[Rows from a 3D scene dataset]

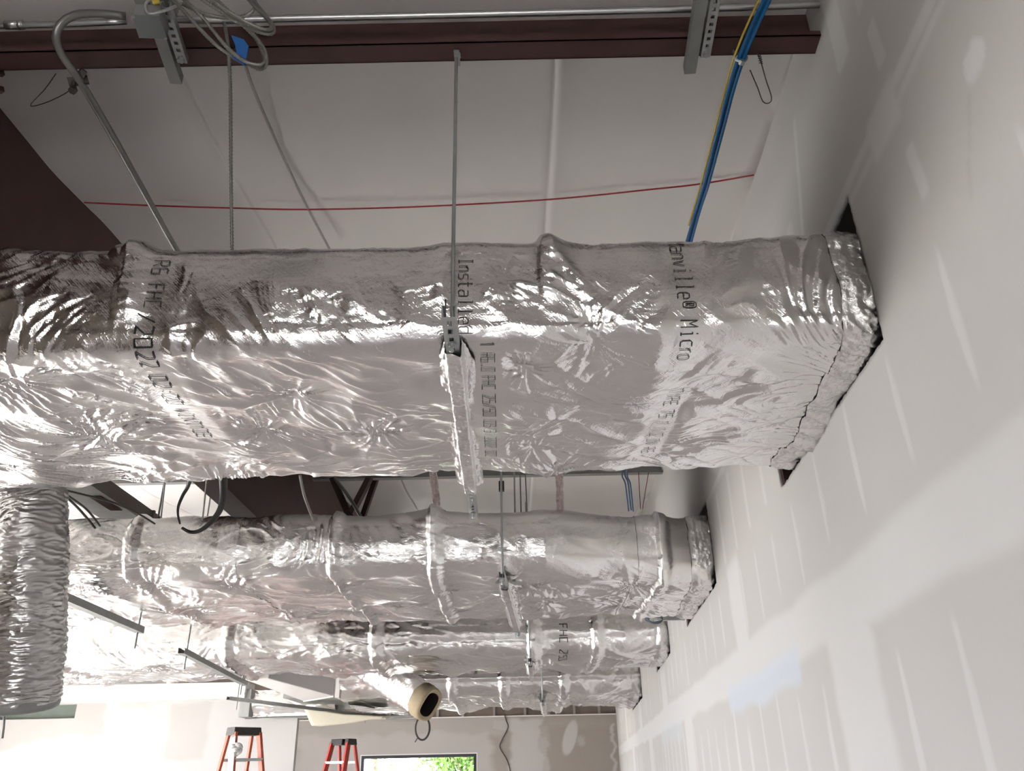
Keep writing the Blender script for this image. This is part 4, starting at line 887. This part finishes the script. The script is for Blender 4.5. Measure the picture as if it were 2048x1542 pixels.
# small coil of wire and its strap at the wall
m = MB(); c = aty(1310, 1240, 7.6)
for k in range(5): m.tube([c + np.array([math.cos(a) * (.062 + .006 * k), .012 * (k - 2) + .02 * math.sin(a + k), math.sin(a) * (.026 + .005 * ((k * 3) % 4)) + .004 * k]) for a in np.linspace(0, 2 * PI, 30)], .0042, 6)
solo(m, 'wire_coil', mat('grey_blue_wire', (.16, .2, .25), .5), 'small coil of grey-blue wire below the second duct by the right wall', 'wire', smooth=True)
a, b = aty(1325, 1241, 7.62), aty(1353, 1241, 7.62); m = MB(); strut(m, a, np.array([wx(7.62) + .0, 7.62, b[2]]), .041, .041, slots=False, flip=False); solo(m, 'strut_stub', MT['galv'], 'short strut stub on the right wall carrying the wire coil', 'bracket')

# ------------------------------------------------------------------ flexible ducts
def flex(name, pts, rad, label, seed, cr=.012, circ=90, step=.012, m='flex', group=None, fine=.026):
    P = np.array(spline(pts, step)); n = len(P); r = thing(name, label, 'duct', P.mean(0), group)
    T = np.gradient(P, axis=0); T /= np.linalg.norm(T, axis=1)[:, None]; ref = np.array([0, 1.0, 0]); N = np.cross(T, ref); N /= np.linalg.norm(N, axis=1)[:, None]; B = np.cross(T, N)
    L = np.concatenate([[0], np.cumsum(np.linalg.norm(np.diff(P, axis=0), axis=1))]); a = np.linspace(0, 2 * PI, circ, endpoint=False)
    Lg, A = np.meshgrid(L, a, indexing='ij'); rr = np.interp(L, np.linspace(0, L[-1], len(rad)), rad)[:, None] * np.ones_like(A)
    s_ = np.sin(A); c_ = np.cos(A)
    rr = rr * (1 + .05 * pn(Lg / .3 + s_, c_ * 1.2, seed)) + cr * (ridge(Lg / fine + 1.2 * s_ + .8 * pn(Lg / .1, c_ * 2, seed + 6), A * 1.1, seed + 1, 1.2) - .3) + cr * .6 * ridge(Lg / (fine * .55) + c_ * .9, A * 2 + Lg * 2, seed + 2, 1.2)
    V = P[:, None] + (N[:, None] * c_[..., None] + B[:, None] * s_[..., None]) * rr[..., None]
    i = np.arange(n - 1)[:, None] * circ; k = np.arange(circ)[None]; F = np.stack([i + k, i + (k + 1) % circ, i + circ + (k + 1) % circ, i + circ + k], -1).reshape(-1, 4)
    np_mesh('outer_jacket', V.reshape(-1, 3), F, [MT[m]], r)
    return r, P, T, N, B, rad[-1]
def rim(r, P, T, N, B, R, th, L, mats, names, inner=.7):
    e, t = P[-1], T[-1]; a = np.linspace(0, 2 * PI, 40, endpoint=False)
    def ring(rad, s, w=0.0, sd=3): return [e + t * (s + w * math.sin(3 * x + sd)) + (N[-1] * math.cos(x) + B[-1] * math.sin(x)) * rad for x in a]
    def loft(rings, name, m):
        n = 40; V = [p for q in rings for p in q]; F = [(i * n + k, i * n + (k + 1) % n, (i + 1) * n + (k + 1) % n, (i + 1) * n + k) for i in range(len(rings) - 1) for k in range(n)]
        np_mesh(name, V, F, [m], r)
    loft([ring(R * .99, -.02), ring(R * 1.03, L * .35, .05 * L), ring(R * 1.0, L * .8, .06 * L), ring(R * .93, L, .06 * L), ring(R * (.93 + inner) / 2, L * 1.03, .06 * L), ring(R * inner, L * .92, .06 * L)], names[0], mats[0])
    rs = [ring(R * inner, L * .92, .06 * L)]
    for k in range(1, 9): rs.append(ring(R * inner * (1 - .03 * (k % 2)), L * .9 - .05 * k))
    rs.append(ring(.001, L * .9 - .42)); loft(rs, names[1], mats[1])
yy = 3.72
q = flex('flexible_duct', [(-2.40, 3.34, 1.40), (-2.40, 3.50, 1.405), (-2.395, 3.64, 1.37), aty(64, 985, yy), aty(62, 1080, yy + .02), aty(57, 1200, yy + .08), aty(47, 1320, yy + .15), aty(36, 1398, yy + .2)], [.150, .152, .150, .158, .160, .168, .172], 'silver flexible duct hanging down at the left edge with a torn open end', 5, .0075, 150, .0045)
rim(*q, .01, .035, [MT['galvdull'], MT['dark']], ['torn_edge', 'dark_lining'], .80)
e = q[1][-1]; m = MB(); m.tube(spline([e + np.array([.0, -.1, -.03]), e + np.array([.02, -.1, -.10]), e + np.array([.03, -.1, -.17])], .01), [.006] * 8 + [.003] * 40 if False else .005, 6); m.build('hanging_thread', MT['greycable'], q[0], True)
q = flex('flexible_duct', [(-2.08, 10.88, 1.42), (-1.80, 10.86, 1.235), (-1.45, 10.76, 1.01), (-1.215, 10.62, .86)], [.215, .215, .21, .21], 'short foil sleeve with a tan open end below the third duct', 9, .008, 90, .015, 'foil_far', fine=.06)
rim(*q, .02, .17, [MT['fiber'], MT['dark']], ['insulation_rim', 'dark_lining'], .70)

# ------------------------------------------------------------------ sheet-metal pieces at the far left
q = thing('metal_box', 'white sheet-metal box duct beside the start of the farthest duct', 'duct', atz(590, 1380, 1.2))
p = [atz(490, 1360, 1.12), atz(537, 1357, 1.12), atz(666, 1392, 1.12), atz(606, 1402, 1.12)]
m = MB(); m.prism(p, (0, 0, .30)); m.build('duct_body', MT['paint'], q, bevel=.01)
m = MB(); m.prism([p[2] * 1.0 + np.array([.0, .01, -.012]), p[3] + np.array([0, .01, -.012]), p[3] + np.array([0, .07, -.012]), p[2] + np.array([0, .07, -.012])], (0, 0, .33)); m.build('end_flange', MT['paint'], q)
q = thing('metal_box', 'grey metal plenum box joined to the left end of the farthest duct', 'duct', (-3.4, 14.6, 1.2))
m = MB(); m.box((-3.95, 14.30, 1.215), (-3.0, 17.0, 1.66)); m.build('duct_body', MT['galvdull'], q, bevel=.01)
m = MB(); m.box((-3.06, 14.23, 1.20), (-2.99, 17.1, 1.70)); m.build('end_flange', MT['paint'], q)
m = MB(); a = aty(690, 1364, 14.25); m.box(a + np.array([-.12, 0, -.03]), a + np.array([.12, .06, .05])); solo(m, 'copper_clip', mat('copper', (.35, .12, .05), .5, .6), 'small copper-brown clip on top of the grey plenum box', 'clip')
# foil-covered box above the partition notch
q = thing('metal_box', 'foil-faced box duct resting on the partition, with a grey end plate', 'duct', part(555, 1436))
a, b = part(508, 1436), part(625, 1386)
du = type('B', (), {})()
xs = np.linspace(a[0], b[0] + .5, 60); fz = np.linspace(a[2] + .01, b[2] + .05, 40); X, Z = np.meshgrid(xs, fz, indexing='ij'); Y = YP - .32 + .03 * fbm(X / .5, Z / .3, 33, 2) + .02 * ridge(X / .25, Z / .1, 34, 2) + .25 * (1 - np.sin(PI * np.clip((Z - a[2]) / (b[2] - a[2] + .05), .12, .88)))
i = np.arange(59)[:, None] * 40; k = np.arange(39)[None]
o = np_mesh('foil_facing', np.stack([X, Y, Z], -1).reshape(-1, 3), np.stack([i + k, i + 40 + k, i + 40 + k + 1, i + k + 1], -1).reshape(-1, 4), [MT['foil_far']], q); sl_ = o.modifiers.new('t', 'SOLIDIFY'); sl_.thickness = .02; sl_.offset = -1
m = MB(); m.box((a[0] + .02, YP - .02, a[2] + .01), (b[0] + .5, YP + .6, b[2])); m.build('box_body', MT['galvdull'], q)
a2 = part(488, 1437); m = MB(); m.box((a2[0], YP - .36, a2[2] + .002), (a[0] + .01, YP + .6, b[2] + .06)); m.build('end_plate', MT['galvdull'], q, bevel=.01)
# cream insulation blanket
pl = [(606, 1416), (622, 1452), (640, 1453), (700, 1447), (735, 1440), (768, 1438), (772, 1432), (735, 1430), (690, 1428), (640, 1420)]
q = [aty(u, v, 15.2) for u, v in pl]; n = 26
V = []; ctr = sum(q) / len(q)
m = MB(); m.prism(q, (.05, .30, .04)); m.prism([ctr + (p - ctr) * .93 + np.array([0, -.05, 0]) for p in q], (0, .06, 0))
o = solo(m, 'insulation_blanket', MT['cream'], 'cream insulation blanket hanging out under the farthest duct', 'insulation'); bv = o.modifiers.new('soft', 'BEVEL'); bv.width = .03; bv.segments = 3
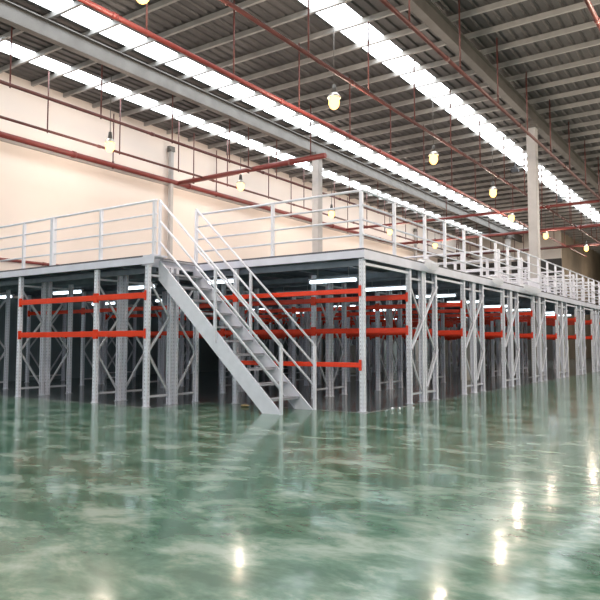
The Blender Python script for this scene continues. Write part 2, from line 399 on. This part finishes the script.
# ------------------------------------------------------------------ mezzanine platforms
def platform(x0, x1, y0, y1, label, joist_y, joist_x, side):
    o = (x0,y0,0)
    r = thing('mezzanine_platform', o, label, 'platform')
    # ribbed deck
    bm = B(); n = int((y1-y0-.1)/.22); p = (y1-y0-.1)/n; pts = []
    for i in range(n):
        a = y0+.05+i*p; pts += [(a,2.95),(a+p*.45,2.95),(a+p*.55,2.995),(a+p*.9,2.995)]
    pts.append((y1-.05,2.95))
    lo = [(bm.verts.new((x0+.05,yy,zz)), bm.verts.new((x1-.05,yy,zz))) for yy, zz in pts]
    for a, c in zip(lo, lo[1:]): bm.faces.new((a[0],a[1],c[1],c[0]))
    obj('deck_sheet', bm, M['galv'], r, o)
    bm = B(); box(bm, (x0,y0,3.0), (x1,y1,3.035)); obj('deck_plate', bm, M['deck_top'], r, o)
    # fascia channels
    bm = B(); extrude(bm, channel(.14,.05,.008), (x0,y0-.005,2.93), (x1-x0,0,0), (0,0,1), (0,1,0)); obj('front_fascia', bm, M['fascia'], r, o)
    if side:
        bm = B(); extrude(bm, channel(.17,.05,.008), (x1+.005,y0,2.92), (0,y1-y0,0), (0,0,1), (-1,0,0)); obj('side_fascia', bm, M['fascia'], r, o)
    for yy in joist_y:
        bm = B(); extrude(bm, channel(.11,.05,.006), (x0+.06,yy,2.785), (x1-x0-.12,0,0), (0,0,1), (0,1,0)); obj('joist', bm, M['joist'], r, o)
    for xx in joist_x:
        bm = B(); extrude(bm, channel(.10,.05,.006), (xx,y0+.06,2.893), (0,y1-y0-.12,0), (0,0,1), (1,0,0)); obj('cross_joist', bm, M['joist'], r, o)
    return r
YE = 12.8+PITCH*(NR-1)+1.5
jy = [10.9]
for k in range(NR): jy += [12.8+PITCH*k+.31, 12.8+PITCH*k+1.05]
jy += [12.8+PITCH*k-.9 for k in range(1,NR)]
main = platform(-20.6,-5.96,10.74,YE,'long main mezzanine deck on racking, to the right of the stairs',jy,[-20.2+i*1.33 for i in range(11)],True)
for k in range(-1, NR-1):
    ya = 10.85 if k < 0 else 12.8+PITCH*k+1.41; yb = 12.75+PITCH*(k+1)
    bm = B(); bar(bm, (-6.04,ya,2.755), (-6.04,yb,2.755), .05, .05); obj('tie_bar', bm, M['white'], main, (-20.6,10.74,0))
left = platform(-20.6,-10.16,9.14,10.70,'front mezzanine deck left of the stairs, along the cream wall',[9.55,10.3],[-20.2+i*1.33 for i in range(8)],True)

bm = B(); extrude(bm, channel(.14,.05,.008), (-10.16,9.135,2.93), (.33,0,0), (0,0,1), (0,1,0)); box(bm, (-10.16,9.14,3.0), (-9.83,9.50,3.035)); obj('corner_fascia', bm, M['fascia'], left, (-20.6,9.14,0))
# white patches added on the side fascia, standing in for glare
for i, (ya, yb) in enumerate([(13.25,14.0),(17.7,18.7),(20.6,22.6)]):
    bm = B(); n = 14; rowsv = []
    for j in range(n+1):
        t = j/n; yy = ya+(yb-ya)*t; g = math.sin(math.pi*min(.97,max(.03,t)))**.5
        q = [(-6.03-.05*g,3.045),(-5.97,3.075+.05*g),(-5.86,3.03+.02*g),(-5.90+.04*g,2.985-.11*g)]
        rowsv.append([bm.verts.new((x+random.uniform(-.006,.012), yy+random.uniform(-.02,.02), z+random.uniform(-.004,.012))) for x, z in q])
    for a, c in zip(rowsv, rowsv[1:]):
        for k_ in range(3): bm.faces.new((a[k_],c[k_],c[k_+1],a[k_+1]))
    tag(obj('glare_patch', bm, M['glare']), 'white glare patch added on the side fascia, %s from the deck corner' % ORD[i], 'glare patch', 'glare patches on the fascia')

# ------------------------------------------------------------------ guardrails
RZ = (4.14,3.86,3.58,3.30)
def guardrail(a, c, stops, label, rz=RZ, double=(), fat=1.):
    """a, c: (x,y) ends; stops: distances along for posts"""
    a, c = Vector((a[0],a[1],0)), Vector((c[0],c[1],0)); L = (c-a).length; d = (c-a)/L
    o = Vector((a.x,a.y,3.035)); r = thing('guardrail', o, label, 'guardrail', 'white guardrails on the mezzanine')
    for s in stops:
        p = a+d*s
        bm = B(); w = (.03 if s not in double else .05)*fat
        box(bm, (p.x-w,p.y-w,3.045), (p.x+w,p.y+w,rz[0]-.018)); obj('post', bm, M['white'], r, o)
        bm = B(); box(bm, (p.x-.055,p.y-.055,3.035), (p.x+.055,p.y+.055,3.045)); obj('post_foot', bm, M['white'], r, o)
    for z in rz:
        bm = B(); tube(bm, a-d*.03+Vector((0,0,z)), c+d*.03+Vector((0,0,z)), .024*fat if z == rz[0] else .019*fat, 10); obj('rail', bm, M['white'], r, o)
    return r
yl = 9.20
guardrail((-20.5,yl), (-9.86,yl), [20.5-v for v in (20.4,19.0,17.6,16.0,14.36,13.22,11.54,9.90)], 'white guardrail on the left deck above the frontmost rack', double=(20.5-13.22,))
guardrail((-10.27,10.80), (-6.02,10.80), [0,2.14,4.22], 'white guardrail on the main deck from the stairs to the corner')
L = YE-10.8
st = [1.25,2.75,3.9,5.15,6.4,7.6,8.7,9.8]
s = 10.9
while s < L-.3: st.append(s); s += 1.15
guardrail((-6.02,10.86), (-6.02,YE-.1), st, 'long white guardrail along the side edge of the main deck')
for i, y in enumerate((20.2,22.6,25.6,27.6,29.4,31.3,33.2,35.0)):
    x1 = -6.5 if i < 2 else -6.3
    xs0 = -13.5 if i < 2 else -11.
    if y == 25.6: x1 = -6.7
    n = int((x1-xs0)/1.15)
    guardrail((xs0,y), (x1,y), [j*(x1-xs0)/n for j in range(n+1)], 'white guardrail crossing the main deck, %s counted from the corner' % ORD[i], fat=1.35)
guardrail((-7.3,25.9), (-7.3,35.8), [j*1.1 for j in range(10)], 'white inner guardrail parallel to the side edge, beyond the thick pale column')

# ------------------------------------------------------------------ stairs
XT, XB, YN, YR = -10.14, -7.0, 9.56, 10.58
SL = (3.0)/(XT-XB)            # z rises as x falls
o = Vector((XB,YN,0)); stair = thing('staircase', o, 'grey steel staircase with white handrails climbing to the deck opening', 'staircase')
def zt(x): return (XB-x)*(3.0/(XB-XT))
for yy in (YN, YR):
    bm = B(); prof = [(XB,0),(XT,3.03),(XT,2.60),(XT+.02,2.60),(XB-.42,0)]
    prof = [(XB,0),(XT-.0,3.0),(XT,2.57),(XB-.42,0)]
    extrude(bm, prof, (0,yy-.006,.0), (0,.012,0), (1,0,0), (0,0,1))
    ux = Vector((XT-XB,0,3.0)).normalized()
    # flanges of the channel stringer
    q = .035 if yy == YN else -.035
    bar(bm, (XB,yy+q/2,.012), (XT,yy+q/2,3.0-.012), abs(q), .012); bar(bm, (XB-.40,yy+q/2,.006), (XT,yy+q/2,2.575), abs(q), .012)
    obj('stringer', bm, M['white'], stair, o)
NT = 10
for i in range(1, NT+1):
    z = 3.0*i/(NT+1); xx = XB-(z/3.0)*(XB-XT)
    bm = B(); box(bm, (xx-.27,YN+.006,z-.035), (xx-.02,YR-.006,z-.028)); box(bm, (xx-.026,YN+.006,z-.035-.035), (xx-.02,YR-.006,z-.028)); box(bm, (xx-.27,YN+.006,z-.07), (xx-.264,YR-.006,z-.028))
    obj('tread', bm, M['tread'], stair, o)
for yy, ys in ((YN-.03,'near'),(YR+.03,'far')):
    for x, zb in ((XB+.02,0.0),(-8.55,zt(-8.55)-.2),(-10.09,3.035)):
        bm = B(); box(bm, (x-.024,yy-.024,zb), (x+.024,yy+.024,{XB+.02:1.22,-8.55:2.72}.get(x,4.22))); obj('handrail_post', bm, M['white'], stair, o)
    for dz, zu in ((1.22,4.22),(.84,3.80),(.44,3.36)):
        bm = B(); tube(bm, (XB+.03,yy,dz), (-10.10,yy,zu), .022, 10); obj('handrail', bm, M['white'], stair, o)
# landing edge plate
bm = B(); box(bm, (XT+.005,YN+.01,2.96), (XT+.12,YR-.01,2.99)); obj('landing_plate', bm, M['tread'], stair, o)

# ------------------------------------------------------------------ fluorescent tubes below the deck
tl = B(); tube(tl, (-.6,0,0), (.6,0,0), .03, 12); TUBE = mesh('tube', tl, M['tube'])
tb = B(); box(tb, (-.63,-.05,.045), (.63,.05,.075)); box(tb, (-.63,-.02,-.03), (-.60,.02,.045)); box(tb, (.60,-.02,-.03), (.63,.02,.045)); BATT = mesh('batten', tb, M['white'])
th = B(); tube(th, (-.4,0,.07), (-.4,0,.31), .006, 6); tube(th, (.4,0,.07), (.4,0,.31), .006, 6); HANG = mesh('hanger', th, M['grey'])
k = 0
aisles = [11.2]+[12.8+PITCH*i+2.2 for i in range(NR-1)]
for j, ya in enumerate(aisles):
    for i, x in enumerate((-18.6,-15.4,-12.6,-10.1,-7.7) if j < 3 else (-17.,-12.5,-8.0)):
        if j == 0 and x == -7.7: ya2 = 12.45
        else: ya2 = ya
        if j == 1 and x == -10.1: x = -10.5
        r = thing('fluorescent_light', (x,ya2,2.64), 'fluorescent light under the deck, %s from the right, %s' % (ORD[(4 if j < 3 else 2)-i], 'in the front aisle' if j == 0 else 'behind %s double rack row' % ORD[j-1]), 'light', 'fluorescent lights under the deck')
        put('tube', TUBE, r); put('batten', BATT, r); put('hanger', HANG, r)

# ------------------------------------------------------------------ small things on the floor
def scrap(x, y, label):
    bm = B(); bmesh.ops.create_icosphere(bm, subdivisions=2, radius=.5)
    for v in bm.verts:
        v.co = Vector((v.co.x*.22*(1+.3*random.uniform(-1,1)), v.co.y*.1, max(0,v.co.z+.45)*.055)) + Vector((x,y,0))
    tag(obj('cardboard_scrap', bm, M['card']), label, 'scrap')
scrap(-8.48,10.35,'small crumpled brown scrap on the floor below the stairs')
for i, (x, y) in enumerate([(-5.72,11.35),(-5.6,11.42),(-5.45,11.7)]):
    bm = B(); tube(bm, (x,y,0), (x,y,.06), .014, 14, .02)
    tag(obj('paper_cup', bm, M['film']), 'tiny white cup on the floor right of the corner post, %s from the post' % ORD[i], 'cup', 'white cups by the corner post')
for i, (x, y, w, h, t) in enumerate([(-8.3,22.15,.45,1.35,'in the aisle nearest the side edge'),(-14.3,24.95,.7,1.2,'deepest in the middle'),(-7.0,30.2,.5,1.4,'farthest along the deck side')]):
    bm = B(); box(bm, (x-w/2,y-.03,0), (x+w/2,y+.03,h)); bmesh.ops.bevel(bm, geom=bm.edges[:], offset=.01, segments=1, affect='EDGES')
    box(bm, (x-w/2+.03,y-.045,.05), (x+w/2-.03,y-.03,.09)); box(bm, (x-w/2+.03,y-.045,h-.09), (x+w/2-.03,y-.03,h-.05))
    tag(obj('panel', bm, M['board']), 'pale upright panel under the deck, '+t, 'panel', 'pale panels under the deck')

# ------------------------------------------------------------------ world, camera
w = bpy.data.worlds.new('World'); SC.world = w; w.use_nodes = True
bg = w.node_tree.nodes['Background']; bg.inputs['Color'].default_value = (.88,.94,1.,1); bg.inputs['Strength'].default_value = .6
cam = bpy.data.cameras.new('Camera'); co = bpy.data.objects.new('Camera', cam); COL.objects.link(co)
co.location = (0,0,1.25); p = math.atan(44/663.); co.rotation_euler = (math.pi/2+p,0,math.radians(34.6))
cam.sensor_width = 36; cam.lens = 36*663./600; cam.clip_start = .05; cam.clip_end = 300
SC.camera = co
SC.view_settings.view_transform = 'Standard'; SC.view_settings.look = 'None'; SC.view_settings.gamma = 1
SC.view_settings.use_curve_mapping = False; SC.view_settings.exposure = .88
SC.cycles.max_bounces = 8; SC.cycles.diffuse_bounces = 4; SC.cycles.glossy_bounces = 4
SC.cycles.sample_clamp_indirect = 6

* [Short task]
Go through the records and copy each line with "this" in it.

* [Solution]
Keep writing the Blender script for this image. This is part 4, starting at line 887. This part finishes the script. The script is for Blender 4.5. Measure the picture as if it were 2048x1542 pixels.
The Blender Python script for this scene continues. Write part 2, from line 399 on. This part finishes the script.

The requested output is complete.